Um conto interessante de Mia Couto, “Saíde, o lata de água”, em que o escritor alterna entre realidade e memória no texto. Por esta alternância, ele consegue criar o suspense que culmina em um desfecho muito bem elaborado. O clímax ocorre quando, da interferência de Severino, a verdade se revela. A história termina em uma espécie de anticlímax conformista, de forma depressiva a ponto de o leitor sentir empatia pela personagem central. Anticlímax porque é o desfecho sem surpresa; conformista porque Severino acaba por ocultar a verdade, a manter as aparências perante a sociedade.
A narração é em terceira pessoa. No entanto, percebemos, pela adjetivação e inferências do narrador, que o ponto de vista é, na verdade, da protagonista. Há uma aproximação entre o narrador e a personagem.
Outro aspecto relevante é a oralidade. A linguagem utilizada possui expressões das classes baixas e gírias, assim como a insuficiência de conectivos. Assim é Saíde: uma pessoa sem amigos, isolada, de pouca cultura, com problemas alcoólicos, em conflito.
O narrador explora o modo de ser dos moçambicanos e seus costumes, como podemos verificar nas passagens:
“Com o tempo, foi-se apercebendo de uma coisa grave: ela não lhe dava filhos. Isso ninguém podia saber. Um homem pode ter barba, não-barba. Agora filhos tem que tirar: é um documento exigido pelos respeitos”. (p. 101)
“Ele olhou para si mesmo: estava de joelhos, parecia estar de rezas. Um homem que exige não fica na posição dos que pedem. Levantou-se e foi acender o xipefo” (p. 102)
Foi dito no começo desta análise que Mia Couto elaborou muito bem a alternância entre realidade e memória (passado). É justamente nesta estrutura textual que habita a chave para que a surpresa se instaure no fim do conto.

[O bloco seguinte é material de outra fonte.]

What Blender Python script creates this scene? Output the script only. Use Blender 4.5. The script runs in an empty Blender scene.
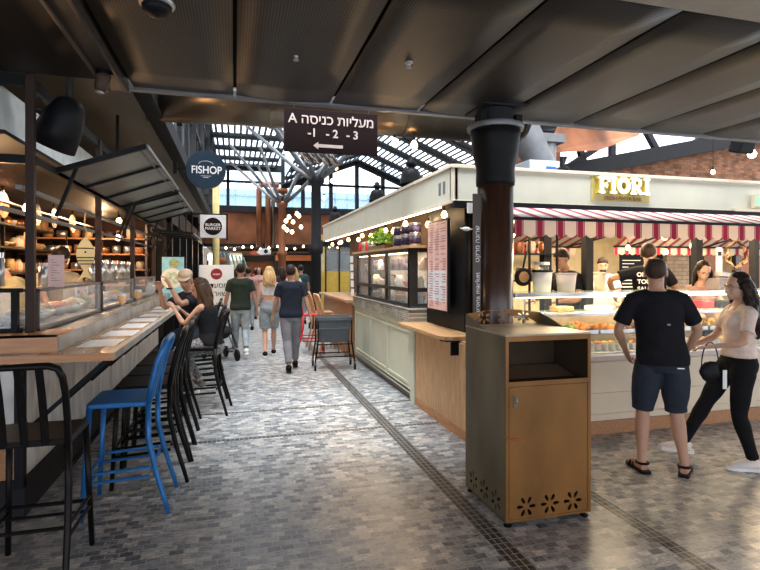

O leitor não consegue, naturalmente e na primeira leitura, identificar a passagem da memória para a realidade, pelo envolvimento com a história e personagens, sua atenção é desviada e, desta forma, é induzido a crer que Júlia ainda convive com Saíde. O narrador faz a passagem temporal sutilmente.
Observe:
“Entrou em casa e fechou a porta. A mão ficou no trinco, distraída, enquanto passeava os olhos naquele vazio. Lembrou-se dos tempos em que a encontrou: foram bonitos os dias de Júlia Timane” (p. 100)
Agora acontece a mudança para o tempo da fábula:
“Tinha havido muito tempo. Estava sentado numa paragem à espera de nada, dessa maneira que só os bêbados esperam” (p. 100)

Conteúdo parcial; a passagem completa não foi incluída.